Sunday, August 21, 2005

Gaza bloggers on Radio Open Source

Is it a blog with a radio show or a radio show with a blog? Well, both and neither, and something else entirely.

It's Open Source, and it's an innovative talk radio program broadcast on public radio stations in the U.S. As they describe themselves, "The idea is to capture the sound of conversation on the web, share it with a radio audience and then invite that audience back to the web to contribute."

The innovation is in the use of audience interactivity. Program editors propose a topic on their blog, canvas the web for interesting guests, and take listener suggestions into account in developing the show. After the broadcast and podcast, listeners can continue to comment on the blog.

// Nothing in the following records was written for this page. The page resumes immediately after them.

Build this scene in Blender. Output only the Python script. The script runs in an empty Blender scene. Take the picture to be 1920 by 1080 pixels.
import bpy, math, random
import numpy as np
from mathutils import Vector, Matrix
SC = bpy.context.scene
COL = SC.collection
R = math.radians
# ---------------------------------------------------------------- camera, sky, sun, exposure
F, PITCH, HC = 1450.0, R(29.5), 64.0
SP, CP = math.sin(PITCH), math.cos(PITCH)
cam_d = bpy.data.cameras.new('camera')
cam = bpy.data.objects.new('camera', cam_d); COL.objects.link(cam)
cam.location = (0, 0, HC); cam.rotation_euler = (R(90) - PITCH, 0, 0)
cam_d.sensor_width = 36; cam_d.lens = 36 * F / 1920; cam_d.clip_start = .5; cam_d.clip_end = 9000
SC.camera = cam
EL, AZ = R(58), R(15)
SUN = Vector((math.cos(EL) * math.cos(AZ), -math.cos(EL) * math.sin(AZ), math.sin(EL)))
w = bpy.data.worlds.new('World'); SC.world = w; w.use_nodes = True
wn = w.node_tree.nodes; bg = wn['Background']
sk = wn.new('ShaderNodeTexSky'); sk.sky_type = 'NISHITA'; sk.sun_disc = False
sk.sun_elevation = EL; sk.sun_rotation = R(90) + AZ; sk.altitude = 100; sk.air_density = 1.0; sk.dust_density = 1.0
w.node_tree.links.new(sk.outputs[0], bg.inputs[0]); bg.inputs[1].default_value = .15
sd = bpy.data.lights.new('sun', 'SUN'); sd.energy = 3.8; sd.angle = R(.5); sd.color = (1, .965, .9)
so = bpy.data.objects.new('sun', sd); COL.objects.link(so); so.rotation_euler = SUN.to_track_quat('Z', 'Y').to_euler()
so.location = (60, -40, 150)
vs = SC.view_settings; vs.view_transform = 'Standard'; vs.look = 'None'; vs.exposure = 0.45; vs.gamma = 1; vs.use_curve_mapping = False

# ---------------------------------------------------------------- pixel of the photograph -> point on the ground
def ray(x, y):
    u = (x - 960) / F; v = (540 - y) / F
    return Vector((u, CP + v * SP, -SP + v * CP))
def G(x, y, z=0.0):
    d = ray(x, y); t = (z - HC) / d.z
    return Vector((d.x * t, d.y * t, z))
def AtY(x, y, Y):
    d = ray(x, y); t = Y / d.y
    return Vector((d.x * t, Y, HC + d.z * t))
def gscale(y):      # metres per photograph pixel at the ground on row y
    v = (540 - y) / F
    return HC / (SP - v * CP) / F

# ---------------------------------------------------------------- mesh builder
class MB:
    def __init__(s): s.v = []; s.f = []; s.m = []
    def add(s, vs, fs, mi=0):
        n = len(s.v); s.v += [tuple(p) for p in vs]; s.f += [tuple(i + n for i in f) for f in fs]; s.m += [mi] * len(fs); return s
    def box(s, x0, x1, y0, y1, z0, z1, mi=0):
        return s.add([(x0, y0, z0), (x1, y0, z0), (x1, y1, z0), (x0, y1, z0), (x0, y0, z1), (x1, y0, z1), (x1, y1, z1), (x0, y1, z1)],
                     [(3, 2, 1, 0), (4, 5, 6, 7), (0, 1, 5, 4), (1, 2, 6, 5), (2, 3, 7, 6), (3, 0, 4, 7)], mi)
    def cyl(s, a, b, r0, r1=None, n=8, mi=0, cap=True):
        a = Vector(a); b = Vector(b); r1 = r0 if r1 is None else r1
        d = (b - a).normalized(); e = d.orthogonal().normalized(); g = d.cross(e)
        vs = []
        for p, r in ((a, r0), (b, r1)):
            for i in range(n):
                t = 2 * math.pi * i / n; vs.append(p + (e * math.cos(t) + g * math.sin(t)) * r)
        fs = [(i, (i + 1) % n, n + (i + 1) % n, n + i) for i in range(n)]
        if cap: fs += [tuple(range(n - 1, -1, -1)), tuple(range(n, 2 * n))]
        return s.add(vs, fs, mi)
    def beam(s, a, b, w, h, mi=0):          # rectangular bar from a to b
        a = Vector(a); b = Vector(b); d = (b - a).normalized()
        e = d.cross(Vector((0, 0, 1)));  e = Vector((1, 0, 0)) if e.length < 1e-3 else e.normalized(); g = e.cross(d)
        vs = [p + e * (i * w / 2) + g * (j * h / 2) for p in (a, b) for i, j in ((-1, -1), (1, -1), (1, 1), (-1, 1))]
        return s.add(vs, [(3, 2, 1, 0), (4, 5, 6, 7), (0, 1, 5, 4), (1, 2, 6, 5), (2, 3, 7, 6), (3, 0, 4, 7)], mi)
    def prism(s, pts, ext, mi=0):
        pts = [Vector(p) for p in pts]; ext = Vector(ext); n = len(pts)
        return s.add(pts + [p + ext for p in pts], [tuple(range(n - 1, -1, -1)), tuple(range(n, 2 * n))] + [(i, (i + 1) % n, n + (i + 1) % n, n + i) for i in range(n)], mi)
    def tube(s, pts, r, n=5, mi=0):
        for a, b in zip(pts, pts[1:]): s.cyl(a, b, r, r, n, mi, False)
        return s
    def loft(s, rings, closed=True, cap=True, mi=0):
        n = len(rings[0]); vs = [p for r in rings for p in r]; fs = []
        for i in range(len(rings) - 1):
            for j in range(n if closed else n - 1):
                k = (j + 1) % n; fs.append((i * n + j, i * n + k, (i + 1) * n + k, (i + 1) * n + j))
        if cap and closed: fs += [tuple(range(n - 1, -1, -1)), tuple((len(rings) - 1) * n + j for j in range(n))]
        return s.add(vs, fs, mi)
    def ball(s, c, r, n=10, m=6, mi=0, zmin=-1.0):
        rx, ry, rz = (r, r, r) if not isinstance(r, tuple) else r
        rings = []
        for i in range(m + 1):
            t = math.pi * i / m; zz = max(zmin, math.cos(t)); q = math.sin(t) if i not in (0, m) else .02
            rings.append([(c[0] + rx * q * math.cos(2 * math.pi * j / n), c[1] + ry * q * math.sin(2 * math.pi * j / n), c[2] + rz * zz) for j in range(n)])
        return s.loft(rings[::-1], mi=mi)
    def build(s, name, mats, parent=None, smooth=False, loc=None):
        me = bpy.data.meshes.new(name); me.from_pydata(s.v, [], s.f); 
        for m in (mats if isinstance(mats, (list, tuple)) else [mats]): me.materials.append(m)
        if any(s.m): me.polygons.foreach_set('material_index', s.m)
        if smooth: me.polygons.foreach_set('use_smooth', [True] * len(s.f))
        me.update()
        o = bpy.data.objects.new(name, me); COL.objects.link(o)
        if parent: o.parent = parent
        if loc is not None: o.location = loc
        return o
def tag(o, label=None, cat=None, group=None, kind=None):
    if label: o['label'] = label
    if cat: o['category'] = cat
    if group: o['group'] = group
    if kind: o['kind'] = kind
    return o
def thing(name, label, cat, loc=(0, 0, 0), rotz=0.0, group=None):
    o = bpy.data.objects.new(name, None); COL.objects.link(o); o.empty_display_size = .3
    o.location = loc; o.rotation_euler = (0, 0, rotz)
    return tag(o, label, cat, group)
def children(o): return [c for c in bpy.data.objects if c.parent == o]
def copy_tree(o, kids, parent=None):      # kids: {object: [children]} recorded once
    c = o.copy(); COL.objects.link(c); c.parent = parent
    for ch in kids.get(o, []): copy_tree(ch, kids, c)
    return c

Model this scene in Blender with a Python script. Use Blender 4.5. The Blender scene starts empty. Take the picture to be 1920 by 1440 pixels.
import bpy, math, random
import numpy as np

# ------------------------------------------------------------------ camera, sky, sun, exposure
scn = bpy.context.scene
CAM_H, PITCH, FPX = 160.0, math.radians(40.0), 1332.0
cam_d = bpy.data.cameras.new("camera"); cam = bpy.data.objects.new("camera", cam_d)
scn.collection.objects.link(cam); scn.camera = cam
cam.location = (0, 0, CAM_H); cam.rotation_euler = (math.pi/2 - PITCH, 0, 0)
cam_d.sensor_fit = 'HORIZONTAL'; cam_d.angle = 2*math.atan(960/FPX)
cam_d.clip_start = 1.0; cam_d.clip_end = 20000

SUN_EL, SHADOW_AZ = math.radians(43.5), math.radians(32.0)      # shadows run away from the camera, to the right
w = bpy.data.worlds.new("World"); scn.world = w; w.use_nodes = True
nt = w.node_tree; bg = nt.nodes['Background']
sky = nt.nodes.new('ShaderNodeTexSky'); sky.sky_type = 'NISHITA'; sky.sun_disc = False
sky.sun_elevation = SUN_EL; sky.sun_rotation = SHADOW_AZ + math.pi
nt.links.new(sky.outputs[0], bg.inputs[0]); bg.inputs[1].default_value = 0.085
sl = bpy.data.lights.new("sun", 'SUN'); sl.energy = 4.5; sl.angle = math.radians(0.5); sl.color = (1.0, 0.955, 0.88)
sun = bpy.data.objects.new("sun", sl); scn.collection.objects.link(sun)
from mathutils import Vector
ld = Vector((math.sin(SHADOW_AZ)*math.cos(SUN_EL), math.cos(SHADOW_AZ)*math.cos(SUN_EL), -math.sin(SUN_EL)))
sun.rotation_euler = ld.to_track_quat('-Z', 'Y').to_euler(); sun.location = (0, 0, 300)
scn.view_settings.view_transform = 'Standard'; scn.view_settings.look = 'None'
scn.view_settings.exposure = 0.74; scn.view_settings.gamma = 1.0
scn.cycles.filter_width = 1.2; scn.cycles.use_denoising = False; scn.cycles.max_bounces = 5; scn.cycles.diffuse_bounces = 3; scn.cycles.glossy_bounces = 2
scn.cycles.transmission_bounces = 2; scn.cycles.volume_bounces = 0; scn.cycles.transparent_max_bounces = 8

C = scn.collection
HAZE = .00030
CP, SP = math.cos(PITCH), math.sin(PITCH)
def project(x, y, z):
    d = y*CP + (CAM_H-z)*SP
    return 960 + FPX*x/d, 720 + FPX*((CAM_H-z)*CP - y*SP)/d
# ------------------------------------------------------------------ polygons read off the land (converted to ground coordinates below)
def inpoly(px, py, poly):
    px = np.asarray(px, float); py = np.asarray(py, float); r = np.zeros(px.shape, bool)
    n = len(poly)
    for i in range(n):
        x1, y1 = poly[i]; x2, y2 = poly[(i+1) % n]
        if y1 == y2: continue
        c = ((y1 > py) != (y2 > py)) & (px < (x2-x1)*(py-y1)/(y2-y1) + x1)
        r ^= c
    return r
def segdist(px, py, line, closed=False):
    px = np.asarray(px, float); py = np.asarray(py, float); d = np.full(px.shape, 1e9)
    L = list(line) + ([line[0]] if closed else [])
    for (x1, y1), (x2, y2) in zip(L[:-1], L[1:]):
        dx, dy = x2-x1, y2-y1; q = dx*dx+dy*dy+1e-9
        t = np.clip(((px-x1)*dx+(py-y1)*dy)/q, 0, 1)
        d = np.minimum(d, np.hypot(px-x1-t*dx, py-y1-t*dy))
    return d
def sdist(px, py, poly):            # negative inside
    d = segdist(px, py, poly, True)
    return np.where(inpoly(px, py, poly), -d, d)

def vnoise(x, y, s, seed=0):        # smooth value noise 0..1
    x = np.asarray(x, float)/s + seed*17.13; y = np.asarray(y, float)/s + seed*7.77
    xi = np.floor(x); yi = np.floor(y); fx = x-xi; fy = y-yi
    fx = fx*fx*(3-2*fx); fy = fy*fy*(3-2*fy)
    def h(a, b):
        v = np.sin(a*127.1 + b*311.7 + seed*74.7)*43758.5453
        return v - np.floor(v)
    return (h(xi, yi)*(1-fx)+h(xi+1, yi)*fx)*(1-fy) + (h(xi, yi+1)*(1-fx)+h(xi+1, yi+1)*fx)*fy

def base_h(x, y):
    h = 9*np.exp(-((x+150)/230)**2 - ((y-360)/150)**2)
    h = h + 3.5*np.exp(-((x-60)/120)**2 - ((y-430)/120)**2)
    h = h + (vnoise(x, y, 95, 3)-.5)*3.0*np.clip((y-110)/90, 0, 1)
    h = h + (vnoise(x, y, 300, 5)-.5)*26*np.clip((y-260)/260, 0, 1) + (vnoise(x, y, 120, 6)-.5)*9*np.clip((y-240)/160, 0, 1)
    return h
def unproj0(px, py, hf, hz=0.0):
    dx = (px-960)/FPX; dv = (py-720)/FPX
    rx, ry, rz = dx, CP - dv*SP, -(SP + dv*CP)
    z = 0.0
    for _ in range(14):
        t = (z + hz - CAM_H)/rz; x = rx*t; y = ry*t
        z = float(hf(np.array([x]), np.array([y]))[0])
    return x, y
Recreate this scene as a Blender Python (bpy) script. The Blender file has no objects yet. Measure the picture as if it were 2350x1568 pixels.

Whether it's really all that different from a show with a blog remains to be seen, but the material posted so far is promising. This past week's shows cover topics as wide-ranging as birding, computer security, and economist Jeffrey Sachs. This week promises micro-enterprise in Cuba.

Admittedly, the range of topics seems to have all the usual mass appeal of American public broadcasting, and the presenters are as energetic as most NPR personalities. Maybe they can't afford coffee on a public radio budget? (For non-Americans: U.S. public broadcasting tends to be a marginal phenomenon catering to the intellectual elites. In other words, boring.)

Still, watch out for this Tuesday's show, which will finally get around to discussing the Gaza pullout. Guests include just-disengaged Neveh Dekalim resident Shlomo Wollins, who blogs at israelreporter.com, and Laila El-Haddad from Gaza City, who blogs at Raising Yousuf: a diary of a mother under occupation. Not even public radio can make a boring show out of that.


Update: I finally listened to the actual show (MP3). I was wrong. With Shlomo Wollins unreachable due to technical difficulties, the show was left with two guests who were Arabs living in Gaza; Amira Hass, an Israeli journalist who has lived in Gaza City and who might as well be an Arab for all her views reflect the Israeli mainstream; and one recently evacuated settler, Avi Farhan's daughter, who spoke mostly about her father's failed efforts to continue living in Gaza under Palestinian rule. Add to that a few listener call-ins, which were (expectedly for public radio) uniformly pro-Palestinian, and you get a decidely one-dimensional broadcast.

2 comments:

Batya said...

This post has been included in the very latest Heval Hevalim! Take a gander, and let the world know!
http://me-ander.blogspot.com/2005/08/heval-hevalim-34.html

Zman Biur said...

Thanks! But do I want a gander? Where will I keep it? What will it eat?